Wednesday, April 22, 2009

Augusta Lighthouse

Friday 10th April 2009
Today is Good Friday and a chance for us to get out as a family and do the tourist thing, so we headed for Augusta.
A couple of weeks ago we did the Augusta Lighthouse Tour while Marisa was away on camp, we thoroughly enjoyed it and thought that it would be the sort of thing that Carolyns dad would enjoy doing and Marisa would never forgive us if she had to wait too long to visit a place that her brothers had already visited.
We drove down to the Lighthouse and got ourselves booked on a tour for about forty minutes later, so to pass the time we jumped back in the car and drove a few hundred metres down the road to the remains of an old Watermill that used to serve the site that the Lighthouse has been built on.
Carolyns dad is a Millwright back in the UK, so to see this Waterwheel on the other side of the world and read about its history was of interest to him.
After looking at the Waterwheel we went back up to the Lighthouse and had a look round the grounds, it is situated on an outcrop of land that separates the Indian Ocean from the Southern Ocean, that is to say the bit of land only keeps them apart until the land disappears, then it’s a bit of a free for all really.
It’s incredible really how they can tell which bits of water belong to which ocean when they get so close to each other that you can’t even see the join.
After going up the Lighthouse and having a look round we went back to the reception to ask them to book us on to a Cave Tour that was on the way home, they rang through and got us on a tour about an hour and a half later.

So with an hour and a half to spare and the cave only fifteen minutes away we drove into Augusta for a spot of lunch, we stopped at a Deli that we had stopped at on our first visit to Augusta.
If you are ever in Augusta and feeling a bit peckish, the Gourmet Deli is the place to go, this is only our second visit but it was as successful as the first.
They have a good variety of foods from pies and cakes to sandwiches and wraps, with some really interesting fillings and reasonably priced.

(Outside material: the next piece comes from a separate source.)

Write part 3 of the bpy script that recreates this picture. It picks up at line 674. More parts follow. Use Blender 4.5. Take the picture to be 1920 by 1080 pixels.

It’s not very often that we all enjoy what we have ordered, so for us all to enjoy everything on two occasions is pretty remarkable.

After lunch we drove to Jewel Cave, we arrived with about fifteen minutes to spare before our tour was due to start.
When the Guide introduced herself and told us a little bit about the cave and what we would see, she pointed out that we might start to feel very tired and out of breath, this would be because the CO2 level in the cave had risen above normal in the cave today.
If this sort of thing happened in the UK to the extent where they had to warn you about it, they would have cancelled the tour, at least until the Guide got Danger Money, so we were surprised to be told all this and for the tour to continue.
We expected Jewel Cave to be all sparkly and glitter, instead it was just a big cave that was quite interesting with the Jewel bit being probably the most least interesting bit of the tour.
It was hard work walking up and down the steps in the cave with the raised CO2 levels and we were certainly feeling it by the time we got out, but it was a good trip all the same.